Working on the Hidden Garden Steps project in San Francisco and joining the San Francisco Parks Alliance (SFPA) Parks Policy Council recently has, naturally, made me even more of an advocate for accessible and welcoming public spaces than ever before.
My love for public parks and public spaces is nothing new. Having grown up in a California Central Valley town where one of the most accommodating and appealing resources was a well-maintained park along one of the town’s natural waterways, I’ve appreciated and benefitted from the availability of those areas as places to sit with friends, take a walk, or read and write and think. Visiting and working in a variety of large and small cities throughout the United States and other parts of the world, I consistently find myself drawn to parks and libraries as places that reflect the best of a community’s values and aspirations. They are the places I first turn to in an effort to develop a sense of cohesion or isolation within the communities they serve.
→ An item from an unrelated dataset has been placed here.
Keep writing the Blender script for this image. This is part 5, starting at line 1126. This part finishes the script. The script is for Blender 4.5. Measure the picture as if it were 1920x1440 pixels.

It’s no surprise, therefore, that I was completely fascinated by and immersed in Urban Green: Innovative Parks for Resurgent Cities (2010), an engagingly concise exploration of innovative approaches to developing urban public spaces. Peter Harnik, director of the Center for City Park Excellence at The Trust for Public Land, does a magnificent job, in 160 pages of text and additional resources listed at the end of the book, in exploring two significant themes: issues to consider in discussing the creation, nurturing, and maintenance of urban parks, and how successful parks advocates across the United States are finding ways to create more open space and to better use the current spaces we have.
The table of contents itself serves as a resource for inspiration and a checklist for those of us interested in seeing how well our cities stack up against other’s as we review the list of ideas for “finding park space in the city”: buying it; utilizing urban redevelopment; community gardens; old landfills; wetlands and stormwater storage ponds; rail trails; rooftops; sharing schoolyards; covering reservoirs; river and stream corridors; cemeteries (now there’s topic worthy of open discussion for all it invokes in terms of our attitudes toward life and death and how normally-separated uses of a space might work in complementary ways); boulevards and parkways; decking highways; closing streets and roads; removing parking; and adding hours rather than acres.
Harnik comes across as both realistic and visionary: “To be fair, none of us can fully comprehend the complexity of the urban labyrinth. It may be possible to construct something visually pleasing with evenly spaced green polygons on a color-coded map or to arrange artful golf courses in a ‘simulated city’ computer game, but real-life cities have too many physical impediments, political interferences, and cultural and economic exceptionalities for simple standards to rule (pp. 1-17),” he writes, then returns later with the idea that “Cities change all the time and every change holds opportunity. If there is room for a single new building, or even a new parking lot, there is room for a new park, as has been seen recently in Kansas City (Ilus Davis Park), Cleveland (Whiskey Island), San Francisco (Visitacion Valley), Washington, D.C. (Canal Park), and Newark, New Jersey (Nat Turner Park)” (p. 71).
He’s a realist, reminding us that dreams have to have concrete foundations including budgets and specific timelines for completion: “The budget elevates the plan from platitude to reality.…A plan without a timeline and a budget should more accurately be called a ‘hope.’” (pp. 57-58). He also is an inspiration as he helps us examine the use of public spaces through a three-way classification system developed in Portland, Oregon: “people-to-people” places, “people-to-nature” places, and “nature-to-nature” places (p. 23).
But one of Harnik’s most encouraging achievements is his ability to make us look at what he documents and then see our own communities through the framework he provides. Which, for me, produced encouraging results: looking around San Francisco, I see that the incredible collaborations supported by our colleagues in City/County government, local nonprofits including the San Francisco Parks Alliance, neighborhood associations, and thousands of individual volunteers who become engaged in specific projects they adore. I see the innovative approaches fostered by the San Francisco Pavement to Parks program and the San Francisco Department of Public Works/SFPA Street Parks Program collaboration and marvel at how relatively small and underutilized or long-ignored spaces are transformed, piece by piece, into a cohesive pattern of public spaces that bring local and extended communities together in ways that would not otherwise be possible.
We may not be able to “fully comprehend the complexity of the urban labyrinth,” as Harnik has suggested, but through our individual involvement in developing, supporting, and sustaining community collaborations, we make the urban labyrinth less difficult to navigate. And we find yet another opportunity to reduce conflict and divisiveness by working together upon the common ground we find and cherish.